Quello dello spam è un problema che sta assumendo sempre più le dimensioni di una catastrofe. Non passa giorno senza che qualche autorevole quotidiano (online e non) dedichi pagine e pagine a raccontare dei danni che la posta non desiderata reca alla collettività. E non si vede, all'orizzonte, una soluzione davvero valida.

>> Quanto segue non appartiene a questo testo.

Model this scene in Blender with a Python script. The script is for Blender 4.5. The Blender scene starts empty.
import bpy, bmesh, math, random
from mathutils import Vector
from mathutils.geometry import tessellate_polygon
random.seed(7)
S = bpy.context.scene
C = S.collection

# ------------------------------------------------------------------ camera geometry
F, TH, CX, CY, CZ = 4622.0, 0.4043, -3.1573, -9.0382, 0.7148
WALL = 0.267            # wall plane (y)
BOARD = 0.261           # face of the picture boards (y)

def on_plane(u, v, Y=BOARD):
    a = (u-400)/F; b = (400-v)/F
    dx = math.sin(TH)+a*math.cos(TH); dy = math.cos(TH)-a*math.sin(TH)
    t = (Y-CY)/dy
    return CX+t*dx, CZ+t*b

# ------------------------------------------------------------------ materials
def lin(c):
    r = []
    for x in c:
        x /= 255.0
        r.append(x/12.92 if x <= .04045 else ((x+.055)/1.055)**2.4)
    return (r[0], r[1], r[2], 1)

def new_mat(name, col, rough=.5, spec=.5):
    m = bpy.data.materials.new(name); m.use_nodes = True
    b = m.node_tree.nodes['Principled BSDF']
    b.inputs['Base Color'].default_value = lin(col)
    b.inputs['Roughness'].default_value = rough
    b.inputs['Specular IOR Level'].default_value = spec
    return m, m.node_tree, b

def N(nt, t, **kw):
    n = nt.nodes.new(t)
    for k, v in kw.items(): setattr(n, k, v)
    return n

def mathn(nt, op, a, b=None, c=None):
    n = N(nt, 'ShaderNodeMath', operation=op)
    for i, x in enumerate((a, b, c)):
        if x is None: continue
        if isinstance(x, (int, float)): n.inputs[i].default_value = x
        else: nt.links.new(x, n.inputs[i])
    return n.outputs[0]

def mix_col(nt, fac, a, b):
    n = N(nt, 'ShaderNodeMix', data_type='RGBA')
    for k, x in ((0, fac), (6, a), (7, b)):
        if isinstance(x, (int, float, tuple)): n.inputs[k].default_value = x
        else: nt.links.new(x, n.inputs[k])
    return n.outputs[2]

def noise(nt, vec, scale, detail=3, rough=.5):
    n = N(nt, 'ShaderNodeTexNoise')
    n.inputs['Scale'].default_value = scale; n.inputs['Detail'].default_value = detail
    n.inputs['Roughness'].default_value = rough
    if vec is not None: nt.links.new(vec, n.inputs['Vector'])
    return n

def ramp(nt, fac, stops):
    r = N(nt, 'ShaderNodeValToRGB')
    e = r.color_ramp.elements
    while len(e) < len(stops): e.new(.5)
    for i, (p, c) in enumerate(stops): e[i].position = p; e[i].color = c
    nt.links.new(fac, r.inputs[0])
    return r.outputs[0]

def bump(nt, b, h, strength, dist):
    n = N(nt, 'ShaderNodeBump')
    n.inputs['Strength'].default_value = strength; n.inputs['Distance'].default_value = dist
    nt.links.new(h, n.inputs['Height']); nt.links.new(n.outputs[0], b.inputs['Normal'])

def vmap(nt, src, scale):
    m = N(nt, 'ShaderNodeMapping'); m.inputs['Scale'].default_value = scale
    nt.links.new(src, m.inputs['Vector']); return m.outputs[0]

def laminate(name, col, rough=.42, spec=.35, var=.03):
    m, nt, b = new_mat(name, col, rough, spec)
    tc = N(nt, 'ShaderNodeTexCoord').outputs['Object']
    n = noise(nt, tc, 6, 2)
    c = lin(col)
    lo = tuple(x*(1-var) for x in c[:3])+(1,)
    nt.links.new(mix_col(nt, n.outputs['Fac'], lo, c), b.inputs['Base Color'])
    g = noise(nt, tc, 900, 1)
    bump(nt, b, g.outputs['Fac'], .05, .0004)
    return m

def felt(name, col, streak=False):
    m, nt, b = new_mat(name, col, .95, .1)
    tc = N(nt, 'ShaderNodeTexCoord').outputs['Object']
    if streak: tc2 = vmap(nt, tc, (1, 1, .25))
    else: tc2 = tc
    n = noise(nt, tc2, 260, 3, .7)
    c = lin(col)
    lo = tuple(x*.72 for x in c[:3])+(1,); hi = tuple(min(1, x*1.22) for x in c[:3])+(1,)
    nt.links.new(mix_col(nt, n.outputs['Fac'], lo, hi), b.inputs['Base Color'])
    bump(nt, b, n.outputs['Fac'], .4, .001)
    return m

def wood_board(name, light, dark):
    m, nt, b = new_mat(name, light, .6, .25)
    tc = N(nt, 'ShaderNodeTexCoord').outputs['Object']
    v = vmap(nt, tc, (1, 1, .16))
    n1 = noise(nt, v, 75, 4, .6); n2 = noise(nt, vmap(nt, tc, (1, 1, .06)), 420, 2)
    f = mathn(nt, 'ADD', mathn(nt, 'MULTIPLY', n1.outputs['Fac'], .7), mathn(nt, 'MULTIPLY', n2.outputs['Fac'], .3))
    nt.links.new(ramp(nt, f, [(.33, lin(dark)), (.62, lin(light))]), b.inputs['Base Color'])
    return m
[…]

Si fa strada sempre più l'idea che il problema vada affrontato alla radice, ossia nella struttura della posta elettronica, vecchia ormai di trent'anni. Ma allora, chi ci pensava a queste cose? Tra le tante ipotesi discusse in questo periodo c'è quella di cambiare radicalmente il protocollo SMTP, quello che si occupa dell'invio dei messaggi, e che non fa nessun controllo sull'identità del mittente; un eccesso di fiducia che stiamo pagando caro.

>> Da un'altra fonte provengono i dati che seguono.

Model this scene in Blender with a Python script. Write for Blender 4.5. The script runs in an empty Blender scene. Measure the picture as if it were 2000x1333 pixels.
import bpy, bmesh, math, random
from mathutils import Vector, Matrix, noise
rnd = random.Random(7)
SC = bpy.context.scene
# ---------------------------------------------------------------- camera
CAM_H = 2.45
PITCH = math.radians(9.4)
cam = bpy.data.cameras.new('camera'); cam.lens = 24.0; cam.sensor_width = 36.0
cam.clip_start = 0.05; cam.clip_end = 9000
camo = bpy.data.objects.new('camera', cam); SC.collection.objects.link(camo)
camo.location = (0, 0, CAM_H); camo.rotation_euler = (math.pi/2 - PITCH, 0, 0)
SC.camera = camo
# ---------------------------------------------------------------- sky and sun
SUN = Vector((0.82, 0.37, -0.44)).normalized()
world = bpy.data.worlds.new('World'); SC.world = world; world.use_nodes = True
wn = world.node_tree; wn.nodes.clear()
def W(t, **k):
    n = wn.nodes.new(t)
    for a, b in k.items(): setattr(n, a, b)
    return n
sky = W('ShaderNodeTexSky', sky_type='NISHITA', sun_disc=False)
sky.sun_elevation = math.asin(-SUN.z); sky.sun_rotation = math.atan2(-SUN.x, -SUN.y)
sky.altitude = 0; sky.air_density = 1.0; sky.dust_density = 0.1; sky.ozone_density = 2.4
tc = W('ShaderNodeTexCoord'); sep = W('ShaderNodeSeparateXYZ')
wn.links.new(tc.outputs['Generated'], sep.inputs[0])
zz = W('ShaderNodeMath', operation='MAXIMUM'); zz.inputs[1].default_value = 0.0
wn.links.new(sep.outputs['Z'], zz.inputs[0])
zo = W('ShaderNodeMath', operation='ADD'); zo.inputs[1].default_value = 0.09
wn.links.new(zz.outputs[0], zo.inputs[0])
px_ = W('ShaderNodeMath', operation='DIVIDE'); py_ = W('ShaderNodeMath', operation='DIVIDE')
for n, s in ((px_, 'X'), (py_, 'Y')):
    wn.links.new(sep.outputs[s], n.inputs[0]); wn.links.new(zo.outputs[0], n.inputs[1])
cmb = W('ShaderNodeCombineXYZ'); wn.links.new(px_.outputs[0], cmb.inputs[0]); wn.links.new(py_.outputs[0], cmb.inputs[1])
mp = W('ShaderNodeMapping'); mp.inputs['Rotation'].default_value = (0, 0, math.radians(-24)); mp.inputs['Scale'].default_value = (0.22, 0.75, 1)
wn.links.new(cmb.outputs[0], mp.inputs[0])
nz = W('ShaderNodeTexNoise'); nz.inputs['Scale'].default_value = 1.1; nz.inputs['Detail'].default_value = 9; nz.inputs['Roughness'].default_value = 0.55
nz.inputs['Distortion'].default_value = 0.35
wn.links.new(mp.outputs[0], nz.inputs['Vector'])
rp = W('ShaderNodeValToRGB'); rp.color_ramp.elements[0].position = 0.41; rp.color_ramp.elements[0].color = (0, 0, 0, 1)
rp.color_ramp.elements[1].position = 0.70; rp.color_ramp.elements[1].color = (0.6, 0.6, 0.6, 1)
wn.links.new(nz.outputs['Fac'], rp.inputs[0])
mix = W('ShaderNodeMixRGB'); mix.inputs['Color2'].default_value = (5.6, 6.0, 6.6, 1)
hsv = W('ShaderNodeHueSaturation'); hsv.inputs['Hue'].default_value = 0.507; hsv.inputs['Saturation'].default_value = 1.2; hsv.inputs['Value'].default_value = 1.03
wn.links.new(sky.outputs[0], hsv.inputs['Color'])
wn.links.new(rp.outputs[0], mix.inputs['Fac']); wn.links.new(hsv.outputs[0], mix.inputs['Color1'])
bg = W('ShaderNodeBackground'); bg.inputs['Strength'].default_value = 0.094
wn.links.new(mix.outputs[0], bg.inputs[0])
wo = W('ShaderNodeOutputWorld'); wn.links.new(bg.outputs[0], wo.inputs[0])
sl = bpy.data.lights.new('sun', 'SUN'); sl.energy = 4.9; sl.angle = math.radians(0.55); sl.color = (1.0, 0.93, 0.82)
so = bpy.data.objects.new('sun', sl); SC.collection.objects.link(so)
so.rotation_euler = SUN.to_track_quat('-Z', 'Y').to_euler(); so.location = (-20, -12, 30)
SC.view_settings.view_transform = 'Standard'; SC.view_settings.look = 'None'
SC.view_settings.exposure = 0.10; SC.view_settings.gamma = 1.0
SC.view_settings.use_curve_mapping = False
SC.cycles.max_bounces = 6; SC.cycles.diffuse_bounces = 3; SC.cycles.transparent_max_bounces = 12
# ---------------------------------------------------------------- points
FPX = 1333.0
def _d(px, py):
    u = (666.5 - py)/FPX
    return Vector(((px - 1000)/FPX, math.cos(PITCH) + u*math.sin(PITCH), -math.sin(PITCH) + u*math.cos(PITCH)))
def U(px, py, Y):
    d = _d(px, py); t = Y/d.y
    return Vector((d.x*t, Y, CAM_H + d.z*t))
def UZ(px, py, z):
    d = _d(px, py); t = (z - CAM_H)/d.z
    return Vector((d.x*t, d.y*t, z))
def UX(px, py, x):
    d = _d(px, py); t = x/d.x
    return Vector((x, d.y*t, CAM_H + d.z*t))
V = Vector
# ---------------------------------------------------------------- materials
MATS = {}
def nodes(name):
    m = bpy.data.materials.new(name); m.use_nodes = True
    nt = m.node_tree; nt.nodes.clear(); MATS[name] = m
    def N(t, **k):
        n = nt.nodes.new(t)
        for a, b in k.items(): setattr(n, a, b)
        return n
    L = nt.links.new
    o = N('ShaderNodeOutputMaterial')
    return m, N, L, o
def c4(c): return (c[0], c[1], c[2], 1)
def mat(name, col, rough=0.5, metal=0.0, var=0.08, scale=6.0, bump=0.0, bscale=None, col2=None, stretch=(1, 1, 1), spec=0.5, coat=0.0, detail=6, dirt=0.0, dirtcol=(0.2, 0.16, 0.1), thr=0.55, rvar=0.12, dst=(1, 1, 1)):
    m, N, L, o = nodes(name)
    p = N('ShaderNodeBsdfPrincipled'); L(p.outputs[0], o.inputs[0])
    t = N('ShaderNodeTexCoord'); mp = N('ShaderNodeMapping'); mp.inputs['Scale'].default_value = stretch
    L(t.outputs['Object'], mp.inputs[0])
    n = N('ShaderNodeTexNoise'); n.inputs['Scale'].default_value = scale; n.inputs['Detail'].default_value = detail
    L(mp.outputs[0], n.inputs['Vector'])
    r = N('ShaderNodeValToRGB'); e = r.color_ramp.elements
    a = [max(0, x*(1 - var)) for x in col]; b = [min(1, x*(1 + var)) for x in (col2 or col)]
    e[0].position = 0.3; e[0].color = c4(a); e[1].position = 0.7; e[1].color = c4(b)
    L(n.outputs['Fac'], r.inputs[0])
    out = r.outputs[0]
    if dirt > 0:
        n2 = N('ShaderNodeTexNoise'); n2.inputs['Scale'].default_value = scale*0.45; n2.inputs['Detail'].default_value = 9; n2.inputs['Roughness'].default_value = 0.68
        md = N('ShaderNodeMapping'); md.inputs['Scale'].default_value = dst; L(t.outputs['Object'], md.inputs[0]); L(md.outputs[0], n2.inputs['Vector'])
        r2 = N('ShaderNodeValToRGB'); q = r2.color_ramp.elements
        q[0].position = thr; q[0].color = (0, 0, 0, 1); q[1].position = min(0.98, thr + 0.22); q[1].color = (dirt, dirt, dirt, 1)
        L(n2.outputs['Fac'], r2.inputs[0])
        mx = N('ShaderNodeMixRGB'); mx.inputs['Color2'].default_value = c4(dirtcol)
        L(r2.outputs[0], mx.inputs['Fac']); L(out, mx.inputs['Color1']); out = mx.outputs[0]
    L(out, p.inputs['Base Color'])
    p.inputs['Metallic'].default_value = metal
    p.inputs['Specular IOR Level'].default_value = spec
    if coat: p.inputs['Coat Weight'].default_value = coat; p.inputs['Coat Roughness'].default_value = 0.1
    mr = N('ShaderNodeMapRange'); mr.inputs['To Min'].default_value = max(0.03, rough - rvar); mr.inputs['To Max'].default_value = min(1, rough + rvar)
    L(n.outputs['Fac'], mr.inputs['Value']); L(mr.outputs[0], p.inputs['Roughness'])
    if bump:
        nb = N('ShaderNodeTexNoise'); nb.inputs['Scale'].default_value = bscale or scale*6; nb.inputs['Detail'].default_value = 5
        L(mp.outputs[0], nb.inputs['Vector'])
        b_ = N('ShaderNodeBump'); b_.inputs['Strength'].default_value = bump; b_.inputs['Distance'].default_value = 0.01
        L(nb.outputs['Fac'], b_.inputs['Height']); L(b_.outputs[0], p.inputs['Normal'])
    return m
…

C'è persino chi, e rabbrividisco al pensiero di una simile soluzione, propone di far pagare le email inviate, esattamente come si pagano i francobolli per le missive tradizionali e le telefonate. Quello economico, del resto, è l'unico deterrente che impedisce agli spammer di utilizzare la posta tradizionale, e che ha "arginato" - anche se solo parzialmente - il fenomeno del telemarketing.

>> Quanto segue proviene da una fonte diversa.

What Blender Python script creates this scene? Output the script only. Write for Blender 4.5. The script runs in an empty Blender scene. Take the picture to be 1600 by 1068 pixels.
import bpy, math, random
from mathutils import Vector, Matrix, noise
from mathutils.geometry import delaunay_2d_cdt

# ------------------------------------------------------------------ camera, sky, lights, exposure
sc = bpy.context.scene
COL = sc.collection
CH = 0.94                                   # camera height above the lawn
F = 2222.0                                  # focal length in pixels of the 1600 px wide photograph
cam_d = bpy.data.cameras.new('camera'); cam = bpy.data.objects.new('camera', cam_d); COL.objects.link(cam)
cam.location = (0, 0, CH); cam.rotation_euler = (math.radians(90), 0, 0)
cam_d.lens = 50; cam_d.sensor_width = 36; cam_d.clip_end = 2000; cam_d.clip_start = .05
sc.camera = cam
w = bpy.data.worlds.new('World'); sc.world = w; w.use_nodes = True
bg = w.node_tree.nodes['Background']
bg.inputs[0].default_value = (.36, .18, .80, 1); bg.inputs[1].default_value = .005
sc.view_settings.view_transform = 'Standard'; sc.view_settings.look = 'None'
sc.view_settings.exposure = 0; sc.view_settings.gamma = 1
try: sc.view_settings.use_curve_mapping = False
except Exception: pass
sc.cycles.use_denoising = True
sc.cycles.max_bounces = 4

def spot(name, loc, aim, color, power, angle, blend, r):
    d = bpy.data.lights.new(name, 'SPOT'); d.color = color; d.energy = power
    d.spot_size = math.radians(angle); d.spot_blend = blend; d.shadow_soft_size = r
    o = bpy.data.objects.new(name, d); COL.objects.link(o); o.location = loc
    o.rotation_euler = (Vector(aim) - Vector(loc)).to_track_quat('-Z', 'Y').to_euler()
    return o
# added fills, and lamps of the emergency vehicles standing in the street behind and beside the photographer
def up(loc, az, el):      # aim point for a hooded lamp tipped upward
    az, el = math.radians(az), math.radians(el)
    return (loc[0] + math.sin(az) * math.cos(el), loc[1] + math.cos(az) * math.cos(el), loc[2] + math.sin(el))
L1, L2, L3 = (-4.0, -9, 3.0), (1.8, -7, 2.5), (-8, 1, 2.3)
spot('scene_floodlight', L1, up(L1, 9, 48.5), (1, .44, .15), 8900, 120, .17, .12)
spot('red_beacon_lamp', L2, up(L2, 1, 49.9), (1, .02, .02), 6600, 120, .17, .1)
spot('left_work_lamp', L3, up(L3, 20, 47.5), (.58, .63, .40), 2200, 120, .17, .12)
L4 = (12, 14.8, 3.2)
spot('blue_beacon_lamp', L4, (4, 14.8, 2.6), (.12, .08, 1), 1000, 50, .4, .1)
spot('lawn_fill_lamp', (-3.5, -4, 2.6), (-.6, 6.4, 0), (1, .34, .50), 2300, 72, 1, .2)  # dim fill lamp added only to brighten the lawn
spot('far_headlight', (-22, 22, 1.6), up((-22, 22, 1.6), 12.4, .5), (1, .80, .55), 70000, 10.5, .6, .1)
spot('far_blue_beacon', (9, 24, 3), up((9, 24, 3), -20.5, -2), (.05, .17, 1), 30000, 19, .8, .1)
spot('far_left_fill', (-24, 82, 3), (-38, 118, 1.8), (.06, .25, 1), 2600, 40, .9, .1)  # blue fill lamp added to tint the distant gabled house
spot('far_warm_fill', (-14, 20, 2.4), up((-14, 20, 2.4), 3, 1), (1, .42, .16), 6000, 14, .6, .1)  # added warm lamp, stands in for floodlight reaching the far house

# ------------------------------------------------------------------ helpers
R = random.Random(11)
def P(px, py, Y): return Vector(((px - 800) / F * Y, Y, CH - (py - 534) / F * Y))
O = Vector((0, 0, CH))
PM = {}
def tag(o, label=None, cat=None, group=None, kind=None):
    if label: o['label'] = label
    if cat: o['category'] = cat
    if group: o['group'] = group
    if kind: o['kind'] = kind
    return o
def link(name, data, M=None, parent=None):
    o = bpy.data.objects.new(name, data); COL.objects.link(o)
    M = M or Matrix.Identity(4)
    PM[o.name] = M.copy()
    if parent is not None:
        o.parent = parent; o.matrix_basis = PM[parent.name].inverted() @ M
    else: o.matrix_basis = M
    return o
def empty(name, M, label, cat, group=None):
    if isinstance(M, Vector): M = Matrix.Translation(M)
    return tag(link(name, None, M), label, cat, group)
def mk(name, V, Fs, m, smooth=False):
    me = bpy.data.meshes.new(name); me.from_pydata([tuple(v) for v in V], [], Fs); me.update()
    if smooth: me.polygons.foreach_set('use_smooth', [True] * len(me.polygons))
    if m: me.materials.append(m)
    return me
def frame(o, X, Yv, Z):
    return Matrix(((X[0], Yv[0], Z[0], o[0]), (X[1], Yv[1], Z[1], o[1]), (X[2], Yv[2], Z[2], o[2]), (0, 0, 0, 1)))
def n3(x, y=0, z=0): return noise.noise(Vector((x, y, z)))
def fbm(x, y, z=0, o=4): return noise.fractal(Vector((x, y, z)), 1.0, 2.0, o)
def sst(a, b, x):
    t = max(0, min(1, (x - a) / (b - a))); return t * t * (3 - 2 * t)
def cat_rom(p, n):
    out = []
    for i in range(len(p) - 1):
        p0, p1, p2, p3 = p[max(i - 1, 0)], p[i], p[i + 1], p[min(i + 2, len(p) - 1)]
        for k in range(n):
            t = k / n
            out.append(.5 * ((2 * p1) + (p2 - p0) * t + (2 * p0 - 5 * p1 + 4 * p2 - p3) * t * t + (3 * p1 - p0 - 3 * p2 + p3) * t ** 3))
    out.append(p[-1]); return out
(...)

Il problema è che qualsiasi soluzione proposta, da quelle blande a quelle più radicali, ci costringerà in ogni caso a rinunciare a qualcosa, a perdere parte del "bello" della posta elettronica in favore di un maggiore riservatezza e sicurezza, oltretutto senza la garanzia che lo spam sparirà definitivamente. Ogni proposta diventa un rincorrere gli spammer, non un fronteggiarli apertamente. E' brutto dirlo, ma l'impressione è che gli spammer vincano, anche se perdono.